Find each line containing the string "picture" and return it.

*-*-*

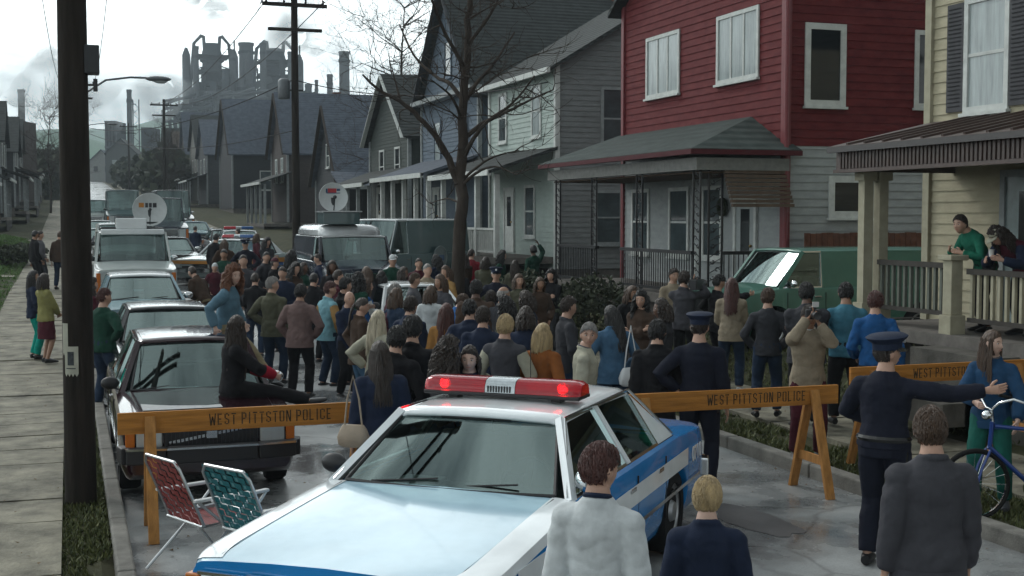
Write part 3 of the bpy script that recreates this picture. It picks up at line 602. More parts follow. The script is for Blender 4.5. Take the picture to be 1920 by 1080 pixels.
# small town houses between the street and the mill
random.seed(21)
tlab = ['small %s house %s in the hollow below the mill' % (a, b) for a in ('grey', 'pale', 'dark', 'brown') for b in ('far left', 'left of the far road', 'right of the far road', 'nearest the mill')]
tw = [(-30, 240), (-18, 262), (-9, 236), (-26, 300), (12, 292), (20, 268), (27, 300), (36, 262), (44, 298), (9, 330), (-12, 330), (52, 275), (-42, 280), (60, 310), (33, 335), (-26, 350)]
for k, (x, y) in enumerate(tw):
    z = gz(y); h_ = thing('town_house', tlab[k], 'house', (x, y, z), random.uniform(-.4, .4), 'small houses in the town below the mill')
    c = [(.10, .11, .11), (.30, .31, .30), (.05, .055, .06), (.09, .07, .06)][k % 4]; wmm = mat('town_wall_%d' % (k % 4), c, .8, var=.15)
    ww, dd, hh = random.uniform(6, 9), random.uniform(7, 10), random.uniform(4.5, 7)
    m_ = MB(); m_.box(-ww / 2, ww / 2, -dd / 2, dd / 2, -2, hh); m_.add([(-ww / 2, -dd / 2, hh), (ww / 2, -dd / 2, hh), (0, -dd / 2, hh + 3)], [(0, 1, 2)]); m_.build('wall', wmm, h_)
    q = MB(); slab(q, [(-ww / 2 - .4, -dd / 2 - .4, hh - .2), (0, -dd / 2 - .4, hh + 3.1), (0, dd / 2 + .4, hh + 3.1), (-ww / 2 - .4, dd / 2 + .4, hh - .2)], .2); slab(q, [(0, -dd / 2 - .4, hh + 3.1), (ww / 2 + .4, -dd / 2 - .4, hh - .2), (ww / 2 + .4, dd / 2 + .4, hh - .2), (0, dd / 2 + .4, hh + 3.1)], .2); q.build('roof', (slate, dark_roof, brown_roof)[k % 3], h_)
    for sx in (-1, 1): MB().box(sx * ww * .22 - .5, sx * ww * .22 + .5, -dd / 2 - .05, -dd / 2 + .02, hh * .55, hh * .55 + 1.3).build('window', pane_sky if (k + sx) % 3 == 0 else pane_dark, h_)
# board fence behind the green van
fn = thing('board_fence', 'rust-brown board fence under the side window of the red house', 'fence', (12.0, 22.75, .45))
q = MB()
for k in range(52): q.box(2.2 + k * .135, 2.2 + k * .135 + .125, -.02, .02, 0, 2.0 + .01 * math.sin(k * 5))
q.build('boards', mat('rust_brown_board', (.12, .055, .035), .8, var=.3, vscale=6), fn); MB().box(2.2, 9.2, .02, .07, .4, .5).box(2.2, 9.2, .02, .07, 1.5, 1.6).build('fence_rail', MC['rust_brown_board'], fn)
# ================================================================== STEEL MILL (hazy, half a kilometre away)
ml = mat('mill_steel', (.045, .055, .065), .85, var=.3, vscale=.08); ml2 = mat('mill_steel_light', (.09, .10, .11), .85, var=.3, vscale=.1)
def up(v, D): return CAMZ + (HOR - v) * D / F
def XY(u, D): return W(u, D)
def blast(name, u, D, r, vtop, label):
    x, y = XY(u, D); zt = up(vtop, D); b_ = thing(name, label, 'furnace tower', (x, y, 10))
    s_ = MB().lathe([(r * 1.25, -5), (r * 1.25, zt * .25), (r, zt * .32), (r * .85, zt * .55), (r * .62, zt * .7), (r * .62, zt * .75), (r * .8, zt * .76), (r * .45, zt * .86), (r * .3, zt - 10)], 20); s_.build('shell', ml, b_, True)
    f_ = MB(); r *= .86
    for sx in (-1, 1):
        for sy in (-1, 1): f_.box(sx * r * 1.5 - .25, sx * r * 1.5 + .25, sy * r * 1.5 - .25, sy * r * 1.5 + .25, -5, zt * (.8 + .07 * sx))
    for k in range(9):
        z = zt * (.1 + .085 * k); f_.box(-r * (1.75 - .06 * k), r * (1.75 - .06 * k), -r * 1.6, r * 1.6, z, z + .35).box(-r * 1.7, r * 1.7, -r * 1.7, -r * 1.66, z + 1.1, z + 1.2)
        if k < 8: f_.beam((-r * 1.5, -r * 1.5, z), (r * 1.5, -r * 1.5, z + zt * .085), .4, .4); f_.beam((r * 1.5, -r * 1.5, z), (-r * 1.5, -r * 1.5, z + zt * .085), .35, .35)
    f_.build('gantry', ml, b_)
    p_ = MB()
    for sx in (-1, 1): p_.tube([(sx * r * .45, 0, zt * .7), (sx * r * .6, 0, zt * .9), (sx * r * .75, 0, zt - 6), (sx * r * 1.3, 1, zt * .86), (sx * r * 1.7, 2, zt * .5), (sx * r * 1.75, 2, zt * .2)], r * .13, 8)
    for sx in (-1.25, .95): p_.lathe([(r * .3, -5), (r * .3, zt * .78), (r * .1, zt * .82)], 12, T(sx * r * 1.6, -r * 1.2, 0))
    p_.build('downcomer_pipe', ml2, b_, True)
    return b_
blast('blast_furnace', 402, 455, 5.4, 92, 'left blast furnace tower of the hazy steel mill')
blast('blast_furnace', 520, 465, 5.8, 102, 'right blast furnace tower of the hazy steel mill')
def stack(u, D, vtop, r, label, m=ml2, lad=False, name='smokestack'):
    x, y = XY(u, D); zt = up(vtop, D); s_ = thing(name, label, 'smokestack', (x, y, 8))
    MB().lathe([(r * 1.25, -6), (r * 1.1, zt * .4), (r, zt - 9), (r * 1.12, zt - 9), (r * 1.12, zt - 8)], 16).build('shaft', m, s_, True)
    MB().lathe([(r * 1.16, zt - 12), (r * 1.16, zt - 11)], 16).build('band', ml, s_)
    if lad:
        q = MB(); a = r * 2.6
        for sx in (-1, 1): q.box(a + sx * .9 - .18, a + sx * .9 + .18, -.2, .2, -6, zt - 11)
        for k in range(int((zt - 5) / 3.5)): z = -5 + k * 3.5; q.beam((a - .9, 0, z), (a + .9, 0, z + 1.75), .15, .15); q.beam((a + .9, 0, z + 1.75), (a - .9, 0, z + 3.5), .15, .15)
        for z in (zt * .3, zt * .7): q.box(0, a, -.1, .1, z, z + .25)
        q.build('ladder_tower', ml, s_)
    return s_
hb = mat('hazy_brick_stack', (.10, .09, .08), .9, var=.2, vscale=.2)
stack(46, 420, 170, 1.05, 'lone brick smokestack at the far left above the dark houses', hb)
stack(247, 400, 170, .75, 'thin smokestack with a lattice ladder above the green hill', ml2, True)
for k, (u, vt, r, d_) in enumerate(((386, 128, .8, 452), (414, 110, .7, 462), (428, 132, 1.3, 446), (456, 150, 1.4, 448), (480, 140, .7, 440), (508, 118, .8, 470), (533, 108, .9, 452), (560, 146, 1.5, 458), (581, 160, 1.2, 450), (596, 152, .6, 452))):
    stack(u, d_, vt, r, '%s of the ten short process columns standing along the mill, counted from the left' % ('first', 'second', 'third', 'fourth', 'fifth', 'sixth', 'seventh', 'eighth', 'ninth', 'tenth')[k], (ml, ml2)[k % 2], False, 'process_column')
for u, vt, r, d_, lb in ((466, 84, 2.6, 470, 'thick smokestack between the two blast furnaces'), (621, 142, 1.1, 480, 'short thin smokestack right of the mill'), (648, 100, 1.9, 480, 'thick pale smokestack furthest right of the mill'), (372, 90, 1.0, 440, 'slim smokestack at the left corner of the mill block'), (440, 96, 1.0, 450, 'slim smokestack just right of the left blast furnace'), (497, 84, 1.1, 450, 'slim smokestack just left of the right blast furnace'), (548, 100, 1.0, 450, 'slim smokestack just behind the far utility pole')): stack(u, d_, vt, r, lb)
def block(u0, u1, D, vt, vb, dep, label, m=ml, rib=True, name='mill_building', cat='mill building'):
    x0, y0 = XY(u0, D); x1, y1 = XY(u1, D); ln = math.hypot(x1 - x0, y1 - y0); b_ = thing(name, label, cat, (x0, y0, 8), math.atan2(y1 - y0, x1 - x0)); zt = up(vt, D) - 8
    MB().box(0, ln, 0, dep, -8, zt).build('wall', m, b_)
    if rib:
        q = MB(); n = max(3, int(ln / 3.2))
        for k in range(n + 1): q.box(ln * k / n - .2, ln * k / n + .2, -.4, 0, -8, zt)
        for z in (zt * .35, zt * .65, zt): q.box(-.3, ln + .3, -.5, 0, z - .3, z)
        q.build('steel_ribs', ml2, b_)
    q = MB()
    for k in range(int(ln / 4)):
        a = random.random(); q.box(k * 4 + .4, k * 4 + .4 + 1 + 2 * a, 1, 4, zt, zt + 1 + 4 * a)
    if q.v: q.build('roof_plant', m, b_)
    return b_
block(349, 372, 430, 181, 300, 14, 'tall ribbed slab at the left end of the steel mill')
block(372, 442, 440, 172, 300, 18, 'broad mill block under the left blast furnace'); block(440, 516, 450, 196, 300, 18, 'broad mill block between the blast furnaces'); block(505, 602, 455, 184, 300, 20, 'long mill shed under the right blast furnace', ml2)
block(203, 221, 300, 228, 262, 8, 'small dark tower block beside the lamp arm', ml, True, 'tower_block', 'tower block'); block(268, 288, 330, 240, 262, 8, 'low dark workshop under the green hill', ml, False, 'workshop', 'workshop')
block(0, 18, 130, 222, 300, 8, 'narrow dark brick block at the left picture edge', brw, False, 'brick_block', 'building')
rnd_ = random.Random(3)
for nm_, u_, d_, v0_, v1_, lb_ in (('pipe_rack', 358, 425, 190, 240, 'tangled pipe rack at the left foot of the mill'), ('pipe_rack', 430, 432, 176, 235, 'tangled pipe rack under the middle of the mill'), ('pipe_rack', 545, 445, 176, 235, 'tangled pipe rack at the right foot of the mill')):
    x_, y_ = XY(u_, d_); e_ = thing(nm_, lb_, 'pipe rack', (x_, y_, 8), -YAW); m1 = MB()
    for k in range(26):
        z_ = up(rnd_.uniform(v0_, v1_), d_) - 8; a_ = rnd_.uniform(-9, 6); ln_ = rnd_.uniform(3, 12); m1.tube([(a_, rnd_.uniform(-3, 3), z_ - rnd_.uniform(0, 6)), (a_, 0, z_), (a_ + ln_, 0, z_ + rnd_.uniform(-1, 4))], rnd_.uniform(.2, .7), 6)
    for k in range(8): a_ = -9 + k * 2.8; m1.box(a_, a_ + .35, -.3, .3, -8, up(v0_ + rnd_.uniform(-8, 20), d_) - 8)
    m1.build('pipework', ml2 if u_ == 430 else ml, e_)
q = thing('pipe_conveyor', 'sloping pipe conveyor joining the two blast furnaces', 'conveyor', (*XY(420, 448), 8))
a = Vector((0, 0, up(190, 448) - 8)); bx_ = XY(512, 452); b2 = Vector((bx_[0] - q.location.x, bx_[1] - q.location.y, up(150, 452) - 8))
MB().beam(a, b2, 2.2, 2.2).build('gallery', ml2, q); MB().tube([a + Vector((0, 0, -4)), b2 + Vector((0, 0, -7))], .8, 8).build('pipe', ml, q)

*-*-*

**Exercise result:**
Write part 3 of the bpy script that recreates this picture. It picks up at line 602. More parts follow. The script is for Blender 4.5. Take the picture to be 1920 by 1080 pixels.
block(0, 18, 130, 222, 300, 8, 'narrow dark brick block at the left picture edge', brw, False, 'brick_block', 'building')